Sabotaged By A Massive Marketing Blitz

The Rocketeer has great moments, but compared to today’s superhero blockbusters, it’s also slow-paced and stuffed with dialogue. It looks like a great film for kids, but even in 1991, it struggled to attract an audience.

Opening in under 2,000 theaters, it pulled in only $9.6 million in its opening weekend, eventually legging out to $46.7 million, barely surpassing its $40 million budget, though unadjusted for inflation, it earned more than 2024’s Borderlands. The problem is that the film may have been affordable, but the marketing campaign cost more than the film itself. 

In 1991, you couldn’t get away from The Rocketeer tie-in promotions with everything from Pizza Hut to souvenir magazines, a Disney Channel special, a licensed NES game, M&M’s, and a novelization from Peter David, in the middle of his legendary run on The Incredible Hulk comic that Disney made sure was at every single Scholastic book fair that year. The eye-popping sum of $19 million was spent on TV commercials alone, half the film’s entire budget. 

The movie itself is a fun pulp adventure, but by the time it came out, everyone was burned out by the nonstop marketing campaign, and to make it worse for the film, the summer of 1991 was packed with hits. Robin Hood: Prince of Thieves came out the week before, and Terminator 2 came out two weeks later, preventing the teenage audience, who already thought The Rocketeer wasn’t cool, from catching it in theaters.

The average theater goer wanted to see one of the best sci-fi movies of all time, and the most excellent Robin Hood of our lifetimes, over a superhero no one knew existed until the movie was announced. 

Decades Later, The Rocketeer Is A Classic

Time ended up being kind to The Rocketeer. Without the suffocating push of Disney’s marketing and the option of seeing other legendary films simultaneously, audiences have decided that the adventure of Cliff Secord is a low-key great film.

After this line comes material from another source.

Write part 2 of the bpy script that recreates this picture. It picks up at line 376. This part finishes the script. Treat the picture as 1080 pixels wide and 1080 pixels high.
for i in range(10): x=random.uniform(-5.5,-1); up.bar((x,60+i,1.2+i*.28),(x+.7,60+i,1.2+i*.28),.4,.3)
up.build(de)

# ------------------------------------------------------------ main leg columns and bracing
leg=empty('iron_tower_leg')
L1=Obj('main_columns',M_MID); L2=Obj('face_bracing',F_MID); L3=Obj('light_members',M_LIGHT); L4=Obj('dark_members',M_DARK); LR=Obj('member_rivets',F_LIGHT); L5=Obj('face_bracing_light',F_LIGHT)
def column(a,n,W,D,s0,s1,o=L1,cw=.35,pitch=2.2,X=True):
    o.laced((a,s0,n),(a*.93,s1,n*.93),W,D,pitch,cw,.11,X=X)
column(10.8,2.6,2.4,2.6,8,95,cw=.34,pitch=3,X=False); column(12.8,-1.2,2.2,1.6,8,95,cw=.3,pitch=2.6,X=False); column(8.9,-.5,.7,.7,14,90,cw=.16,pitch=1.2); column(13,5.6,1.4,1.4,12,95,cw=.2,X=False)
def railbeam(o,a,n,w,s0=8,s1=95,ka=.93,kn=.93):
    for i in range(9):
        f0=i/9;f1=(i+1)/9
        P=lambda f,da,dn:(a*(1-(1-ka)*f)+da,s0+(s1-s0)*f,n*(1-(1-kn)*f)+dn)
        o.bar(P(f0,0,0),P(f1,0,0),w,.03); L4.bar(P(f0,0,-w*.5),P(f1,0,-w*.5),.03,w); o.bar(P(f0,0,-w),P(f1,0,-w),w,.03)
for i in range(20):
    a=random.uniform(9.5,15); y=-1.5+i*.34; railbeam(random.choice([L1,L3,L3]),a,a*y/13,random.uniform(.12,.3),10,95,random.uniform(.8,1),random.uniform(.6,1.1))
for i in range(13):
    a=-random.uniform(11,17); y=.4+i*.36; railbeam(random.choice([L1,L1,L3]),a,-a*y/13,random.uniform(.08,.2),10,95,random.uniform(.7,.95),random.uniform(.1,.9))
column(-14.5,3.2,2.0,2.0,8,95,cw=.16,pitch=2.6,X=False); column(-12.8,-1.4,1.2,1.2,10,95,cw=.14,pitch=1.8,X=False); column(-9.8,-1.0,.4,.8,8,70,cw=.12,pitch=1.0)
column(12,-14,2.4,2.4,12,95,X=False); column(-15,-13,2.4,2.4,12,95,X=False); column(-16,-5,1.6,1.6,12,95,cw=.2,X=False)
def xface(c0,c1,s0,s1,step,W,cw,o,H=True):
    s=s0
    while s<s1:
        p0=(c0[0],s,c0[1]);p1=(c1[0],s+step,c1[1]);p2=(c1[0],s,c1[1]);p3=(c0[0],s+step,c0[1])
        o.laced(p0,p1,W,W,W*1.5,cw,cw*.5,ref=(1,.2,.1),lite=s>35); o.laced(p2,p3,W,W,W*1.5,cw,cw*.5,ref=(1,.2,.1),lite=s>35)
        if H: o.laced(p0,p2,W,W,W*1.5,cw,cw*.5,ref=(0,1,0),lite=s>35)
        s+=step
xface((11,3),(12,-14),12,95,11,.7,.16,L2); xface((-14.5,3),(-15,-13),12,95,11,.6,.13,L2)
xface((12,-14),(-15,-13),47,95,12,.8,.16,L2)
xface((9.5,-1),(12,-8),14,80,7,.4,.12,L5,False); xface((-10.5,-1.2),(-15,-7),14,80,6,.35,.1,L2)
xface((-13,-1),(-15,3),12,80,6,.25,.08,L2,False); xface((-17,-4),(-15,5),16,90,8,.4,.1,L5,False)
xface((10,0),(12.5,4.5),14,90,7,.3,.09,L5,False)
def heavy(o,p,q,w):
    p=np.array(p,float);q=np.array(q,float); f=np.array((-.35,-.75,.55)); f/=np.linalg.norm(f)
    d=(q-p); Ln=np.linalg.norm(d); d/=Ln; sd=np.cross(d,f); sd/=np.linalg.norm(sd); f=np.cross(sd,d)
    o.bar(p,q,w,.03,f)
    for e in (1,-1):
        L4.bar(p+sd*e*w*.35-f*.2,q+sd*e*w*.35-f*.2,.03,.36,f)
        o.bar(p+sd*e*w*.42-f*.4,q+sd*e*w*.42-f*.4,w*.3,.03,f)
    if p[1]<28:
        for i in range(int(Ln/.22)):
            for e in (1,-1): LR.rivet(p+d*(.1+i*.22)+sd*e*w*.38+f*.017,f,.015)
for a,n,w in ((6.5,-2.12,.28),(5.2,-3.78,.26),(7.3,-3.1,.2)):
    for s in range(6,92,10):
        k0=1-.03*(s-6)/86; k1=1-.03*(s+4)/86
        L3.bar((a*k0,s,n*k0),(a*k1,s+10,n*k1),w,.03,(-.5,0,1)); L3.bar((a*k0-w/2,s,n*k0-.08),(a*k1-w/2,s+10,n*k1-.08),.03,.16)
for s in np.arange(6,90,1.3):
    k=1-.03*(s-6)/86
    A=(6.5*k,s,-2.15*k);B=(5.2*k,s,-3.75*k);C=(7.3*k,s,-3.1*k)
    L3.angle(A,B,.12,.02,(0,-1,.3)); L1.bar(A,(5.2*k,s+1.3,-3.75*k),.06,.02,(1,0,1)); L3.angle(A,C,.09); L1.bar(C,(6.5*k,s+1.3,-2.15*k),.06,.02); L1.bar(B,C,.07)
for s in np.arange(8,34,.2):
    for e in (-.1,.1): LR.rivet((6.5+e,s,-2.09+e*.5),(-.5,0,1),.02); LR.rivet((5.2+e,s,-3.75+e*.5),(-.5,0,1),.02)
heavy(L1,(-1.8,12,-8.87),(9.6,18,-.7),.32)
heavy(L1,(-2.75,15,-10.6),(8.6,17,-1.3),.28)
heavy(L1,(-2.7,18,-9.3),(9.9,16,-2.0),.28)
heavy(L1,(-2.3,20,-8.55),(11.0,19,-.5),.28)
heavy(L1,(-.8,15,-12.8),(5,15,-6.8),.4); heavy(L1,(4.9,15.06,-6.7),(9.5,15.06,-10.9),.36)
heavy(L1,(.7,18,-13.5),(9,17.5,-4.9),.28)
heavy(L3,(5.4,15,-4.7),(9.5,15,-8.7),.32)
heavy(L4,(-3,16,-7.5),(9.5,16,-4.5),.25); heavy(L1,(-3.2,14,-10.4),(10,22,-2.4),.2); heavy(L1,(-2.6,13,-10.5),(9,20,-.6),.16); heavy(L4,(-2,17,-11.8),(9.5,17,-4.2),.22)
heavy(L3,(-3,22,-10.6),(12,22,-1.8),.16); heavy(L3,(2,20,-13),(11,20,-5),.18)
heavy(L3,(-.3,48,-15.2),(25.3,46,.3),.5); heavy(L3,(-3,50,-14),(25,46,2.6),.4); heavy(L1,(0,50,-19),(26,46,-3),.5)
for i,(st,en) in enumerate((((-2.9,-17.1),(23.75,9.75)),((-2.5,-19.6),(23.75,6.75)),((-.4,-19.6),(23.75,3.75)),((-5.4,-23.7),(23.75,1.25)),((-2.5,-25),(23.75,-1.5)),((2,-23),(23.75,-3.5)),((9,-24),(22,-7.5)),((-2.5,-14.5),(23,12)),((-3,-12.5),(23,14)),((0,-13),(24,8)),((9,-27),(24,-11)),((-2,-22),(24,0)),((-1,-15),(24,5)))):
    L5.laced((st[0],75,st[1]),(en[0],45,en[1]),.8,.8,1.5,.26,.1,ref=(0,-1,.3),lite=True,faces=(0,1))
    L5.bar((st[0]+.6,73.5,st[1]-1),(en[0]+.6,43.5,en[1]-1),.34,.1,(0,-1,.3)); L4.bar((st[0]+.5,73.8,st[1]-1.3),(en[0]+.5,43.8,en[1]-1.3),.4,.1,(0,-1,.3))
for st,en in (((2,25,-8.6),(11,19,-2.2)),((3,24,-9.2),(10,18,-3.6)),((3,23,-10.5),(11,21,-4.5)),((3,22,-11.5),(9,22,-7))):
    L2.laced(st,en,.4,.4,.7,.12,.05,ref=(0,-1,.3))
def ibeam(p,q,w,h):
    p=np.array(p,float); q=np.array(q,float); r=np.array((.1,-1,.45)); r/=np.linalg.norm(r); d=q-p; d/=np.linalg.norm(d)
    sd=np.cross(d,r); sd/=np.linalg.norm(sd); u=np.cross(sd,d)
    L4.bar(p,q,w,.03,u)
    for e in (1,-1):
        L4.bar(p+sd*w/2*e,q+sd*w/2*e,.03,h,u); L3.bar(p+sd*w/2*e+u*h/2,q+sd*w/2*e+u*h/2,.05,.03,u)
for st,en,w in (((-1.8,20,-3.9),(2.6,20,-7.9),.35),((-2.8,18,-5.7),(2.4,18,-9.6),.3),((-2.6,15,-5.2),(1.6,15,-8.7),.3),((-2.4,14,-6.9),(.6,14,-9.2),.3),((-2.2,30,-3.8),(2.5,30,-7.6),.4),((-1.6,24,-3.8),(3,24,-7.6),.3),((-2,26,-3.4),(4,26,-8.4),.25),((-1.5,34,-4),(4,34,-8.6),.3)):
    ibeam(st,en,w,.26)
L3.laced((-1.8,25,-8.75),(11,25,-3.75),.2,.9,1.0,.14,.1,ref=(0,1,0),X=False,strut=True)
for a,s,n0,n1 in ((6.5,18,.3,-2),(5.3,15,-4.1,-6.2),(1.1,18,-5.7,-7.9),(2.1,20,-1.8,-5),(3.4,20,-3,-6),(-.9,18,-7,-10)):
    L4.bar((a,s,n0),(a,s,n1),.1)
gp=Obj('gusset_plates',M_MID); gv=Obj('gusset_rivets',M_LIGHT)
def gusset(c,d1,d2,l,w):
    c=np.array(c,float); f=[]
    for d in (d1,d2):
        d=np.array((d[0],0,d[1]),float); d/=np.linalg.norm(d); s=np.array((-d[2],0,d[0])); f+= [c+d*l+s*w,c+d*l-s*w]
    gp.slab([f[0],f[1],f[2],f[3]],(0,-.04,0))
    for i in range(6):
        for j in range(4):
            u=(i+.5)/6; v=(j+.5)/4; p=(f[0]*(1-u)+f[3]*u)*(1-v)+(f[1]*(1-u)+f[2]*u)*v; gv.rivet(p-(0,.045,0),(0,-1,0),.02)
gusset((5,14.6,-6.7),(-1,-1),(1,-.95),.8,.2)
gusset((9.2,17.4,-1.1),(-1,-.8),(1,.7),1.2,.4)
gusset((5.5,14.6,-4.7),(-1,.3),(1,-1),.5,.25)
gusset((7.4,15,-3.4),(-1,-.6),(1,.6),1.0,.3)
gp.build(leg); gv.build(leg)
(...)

It helps that Jennifer Connelly would go on to have the type of career most actors could only dream of, and even as the damsel in distress, she owns the role. Connelly makes Jenny an active participant in unraveling the conspiracy, and matches Dalton’s manic energy in her own, understated way by making the most of every second of screentime. 

The Rocketeer failed, but it didn’t have to, and it wasn’t the first time Disney would drop the ball on a great film by failing to market it correctly. Twenty years later, John Carter suffered the same fate, and today, Tron: Ares is set to be another in the long line of high-concept films let down by the marketing department. 

If you haven’t seen The Rocketeer, you owe it to yourself to watch one of the best superhero movies of the ’90s, streaming now on Disney+.